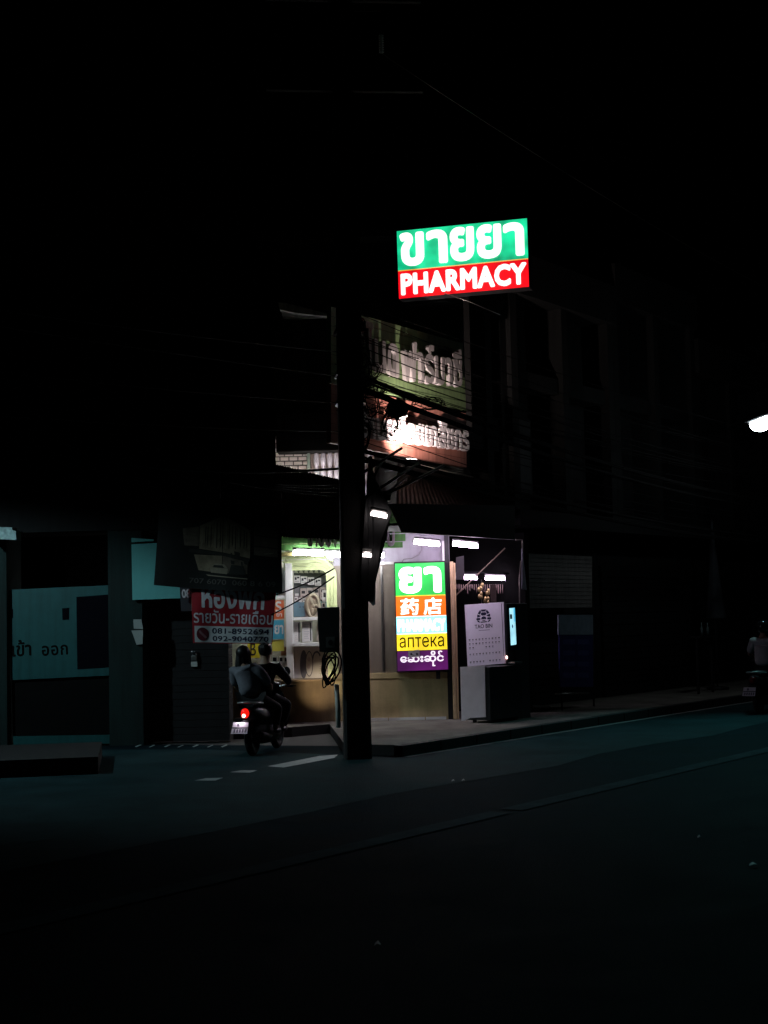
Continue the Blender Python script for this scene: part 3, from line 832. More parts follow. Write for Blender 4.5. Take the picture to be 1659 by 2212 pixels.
# balustrade of turned posts
ba = thing('balustrade', W, (W.uz(670, 1030, 0.2)[0], 0.2, 4.3), 'white turned balustrade on the balcony beside the white brick wall', 'balustrade')
zb0, zb1 = W.uz(720, 1075, 0.2)[1], W.uz(720, 975, 0.2)[1]
for k in range(9):
    x = W.uz(684 + k * 14.5, 1000, 0.2)[0]
    mb = MB(W)
    prof = []
    H = zb1 - zb0
    for i in range(25):
        f = i / 24
        prof.append((0.030 + 0.022 * abs(math.sin(f * math.pi * 3)), f * H))
    mb.lathe((x, 0.2, zb0), prof, whitewall, 10); mb.build('baluster', ba)
mb = MB(W)
ux0, ux1 = W.uz(664, 1000, 0.2)[0], W.uz(812, 1000, 0.2)[0]
mb.box(ux0, ux1, 0.12, 0.28, zb1, zb1 + 0.1, whitewall, 0.01)
mb.box(ux0, ux1, 0.12, 0.28, zb0 - 0.12, zb0, whitewall, 0.01)
mb.box(ux0 - 0.0, ux0 + 0.05, 0.13, 0.27, zb0, zb1, mat('green_post', (0.12, 0.15, 0.13), 0.6)); mb.build('rail', ba)
# balcony lamp behind the awning edge
tube_lamp(W, 648, 1048, 706, 1063, -0.25, 'balcony tube behind the dark awning lighting the white brick', emit('tube_glow_warm', (1.0, 0.90, 0.85), 120.0), 0.03, None, 'balcony_lamp', -1)
tube_lamp(W, 752, 1086, 800, 1094, -0.1, 'balcony tube behind the pole lighting the pinkish wall', emit('tube_glow_warm', None, None), 0.03, None, 'balcony_lamp', -1)

# ------------------------------------------------------------------ big painted signs on the street front
gs = thing('green_name_sign', F, F.p3(888, 830, 0), 'dull green facade board with large raised grey white Thai letters', 'sign')
mb = MB(F)
GQ = [(715, 662), (1000, 742), (1007, 886), (715, 826)]
mb.pxpoly(GQ, 0.0, 0.08, greenboard)
for k in range(1, 8):
    f = k / 8
    l = (715, 662 + 164 * f); r_ = (1000 + 7 * f, 742 + 144 * f)
    mb.pxpoly([l, r_, (r_[0], r_[1] + 1.0), (l[0], l[1] + 1.0)], -0.004, 0.003, mat('board_seam', (0.03, 0.05, 0.02), 0.7))
mb.build('board', gs)
mb = MB(F)
for s_, q in (('ไนด', [(781, 694), (853, 716), (855, 818), (784, 796)]), ('ฟาร์มาซี', [(864, 730), (990, 757), (992, 838), (866, 824)])):
    mb.text(s_, q, -0.05, letterw, 0.028, 0.07)
mb.build('raised_letters', gs)
rs = thing('red_name_sign', F, F.p3(890, 985, 0), 'reddish facade board with raised white Thai letters lit by a floodlight', 'sign')
mb = MB(F)
RQ = [(715, 829), (1006, 893), (1008, 1010), (715, 956)]
mb.pxpoly(RQ, 0.01, 0.08, redboard)
for k in range(1, 6):
    f = k / 6
    l = (715, 829 + 127 * f); r_ = (1006, 893 + 117 * f)
    mb.pxpoly([l, r_, (r_[0], r_[1] + 0.8), (l[0], l[1] + 0.8)], 0.006, 0.003, mat('red_board_seam', (0.16, 0.04, 0.03), 0.7))
mb.build('board', rs)
mb = MB(F)
mb.text('ร้านยาโดยเภสัชกร', [(772, 876), (1005, 912), (1007, 976), (774, 946)], -0.06, mat('sign_letter_bright', (0.64, 0.6, 0.62), 0.35, var=0.12, stain=0.1), 0.03, 0.07)
mb.build('raised_letters', rs)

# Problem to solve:
Repeat the data exactly in full, omitting its pictures.

# Response to this exercise:
Continue the Blender Python script for this scene: part 3, from line 832. More parts follow. Write for Blender 4.5. Take the picture to be 1659 by 2212 pixels.
# balustrade of turned posts
ba = thing('balustrade', W, (W.uz(670, 1030, 0.2)[0], 0.2, 4.3), 'white turned balustrade on the balcony beside the white brick wall', 'balustrade')
zb0, zb1 = W.uz(720, 1075, 0.2)[1], W.uz(720, 975, 0.2)[1]
for k in range(9):
    x = W.uz(684 + k * 14.5, 1000, 0.2)[0]
    mb = MB(W)
    prof = []
    H = zb1 - zb0
    for i in range(25):
        f = i / 24
        prof.append((0.030 + 0.022 * abs(math.sin(f * math.pi * 3)), f * H))
    mb.lathe((x, 0.2, zb0), prof, whitewall, 10); mb.build('baluster', ba)
mb = MB(W)
ux0, ux1 = W.uz(664, 1000, 0.2)[0], W.uz(812, 1000, 0.2)[0]
mb.box(ux0, ux1, 0.12, 0.28, zb1, zb1 + 0.1, whitewall, 0.01)
mb.box(ux0, ux1, 0.12, 0.28, zb0 - 0.12, zb0, whitewall, 0.01)
mb.box(ux0 - 0.0, ux0 + 0.05, 0.13, 0.27, zb0, zb1, mat('green_post', (0.12, 0.15, 0.13), 0.6)); mb.build('rail', ba)
# balcony lamp behind the awning edge
tube_lamp(W, 648, 1048, 706, 1063, -0.25, 'balcony tube behind the dark awning lighting the white brick', emit('tube_glow_warm', (1.0, 0.90, 0.85), 120.0), 0.03, None, 'balcony_lamp', -1)
tube_lamp(W, 752, 1086, 800, 1094, -0.1, 'balcony tube behind the pole lighting the pinkish wall', emit('tube_glow_warm', None, None), 0.03, None, 'balcony_lamp', -1)

# ------------------------------------------------------------------ big painted signs on the street front
gs = thing('green_name_sign', F, F.p3(888, 830, 0), 'dull green facade board with large raised grey white Thai letters', 'sign')
mb = MB(F)
GQ = [(715, 662), (1000, 742), (1007, 886), (715, 826)]
mb.pxpoly(GQ, 0.0, 0.08, greenboard)
for k in range(1, 8):
    f = k / 8
    l = (715, 662 + 164 * f); r_ = (1000 + 7 * f, 742 + 144 * f)
    mb.pxpoly([l, r_, (r_[0], r_[1] + 1.0), (l[0], l[1] + 1.0)], -0.004, 0.003, mat('board_seam', (0.03, 0.05, 0.02), 0.7))
mb.build('board', gs)
mb = MB(F)
for s_, q in (('ไนด', [(781, 694), (853, 716), (855, 818), (784, 796)]), ('ฟาร์มาซี', [(864, 730), (990, 757), (992, 838), (866, 824)])):
    mb.text(s_, q, -0.05, letterw, 0.028, 0.07)
mb.build('raised_letters', gs)
rs = thing('red_name_sign', F, F.p3(890, 985, 0), 'reddish facade board with raised white Thai letters lit by a floodlight', 'sign')
mb = MB(F)
RQ = [(715, 829), (1006, 893), (1008, 1010), (715, 956)]
mb.pxpoly(RQ, 0.01, 0.08, redboard)
for k in range(1, 6):
    f = k / 6
    l = (715, 829 + 127 * f); r_ = (1006, 893 + 117 * f)
    mb.pxpoly([l, r_, (r_[0], r_[1] + 0.8), (l[0], l[1] + 0.8)], 0.006, 0.003, mat('red_board_seam', (0.16, 0.04, 0.03), 0.7))
mb.build('board', rs)
mb = MB(F)
mb.text('ร้านยาโดยเภสัชกร', [(772, 876), (1005, 912), (1007, 976), (774, 946)], -0.06, mat('sign_letter_bright', (0.64, 0.6, 0.62), 0.35, var=0.12, stain=0.1), 0.03, 0.07)
mb.build('raised_letters', rs)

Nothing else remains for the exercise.